Chamberlin made his Broadway bow among the menagerie of eccentric character actors populating My Favorite Year, and he still stuck out — especially to songwriters Lynn Ahrens and Stephen Flaherty, who saw no one but him as a light-footed elephant in their musical of Dr. Seuss stories like "Horton Hatches the Egg" and "Horton Hears a Who!"

Seussical, which had a troubled creative process and an abbreviated run, is a bittersweet memory for him. "The irony is it's the most produced musical in America right now," he notes brightly. "I went to my own high school [in Moorestown, NJ] and saw it done. No one outside of New York knew it was a flop, and when they hear about the hell we went through, it's very eye-opening for them to see that a show they're working on and love doing came from such turmoil."

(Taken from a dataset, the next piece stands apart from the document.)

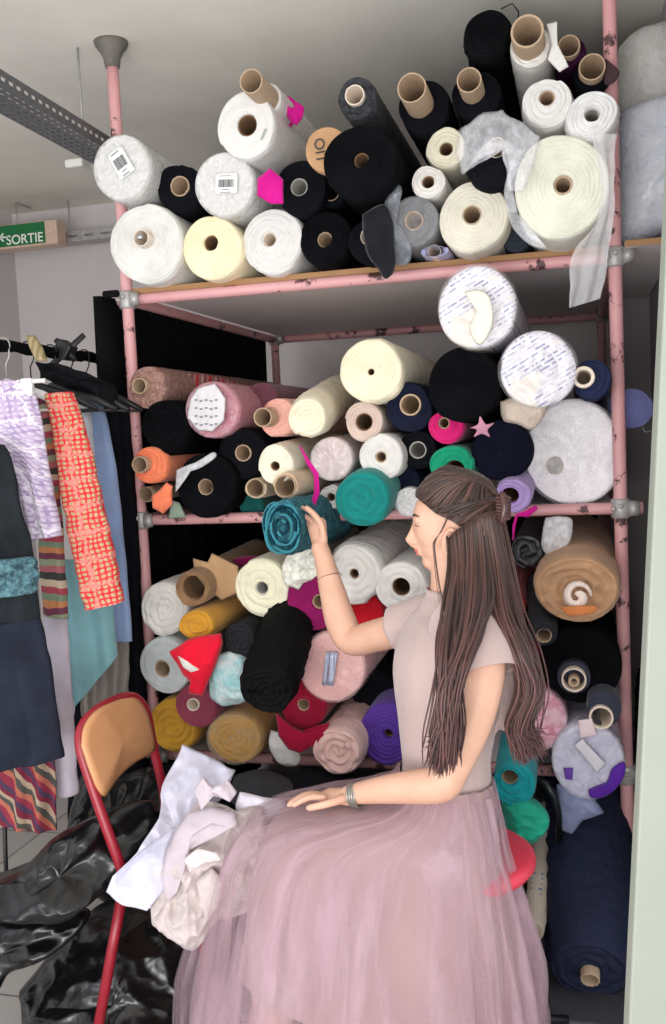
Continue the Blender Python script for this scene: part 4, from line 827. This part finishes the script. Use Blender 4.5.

It ended sadly, too. "I got nominated for the Tony on a Monday, and they announced that the show was closing on the following Tuesday. I missed the last week because four months earlier I had signed on to do this Tom Hanks movie, 'Road to Perdition.'

"Horton was the heart of the piece. It's always fun when you're surrounded by other elements. This is very similar to The Ritz, ironically — a nice, normal, Midwestern guy who has been thrown into this very extreme situation and surrounded by all these colorful characters. He's just bouncing around, trying to make heads or tails of what's going on."

This time he's above title — "a first for me," beams the seasoned team-player and character man who has officially turned late-blooming star.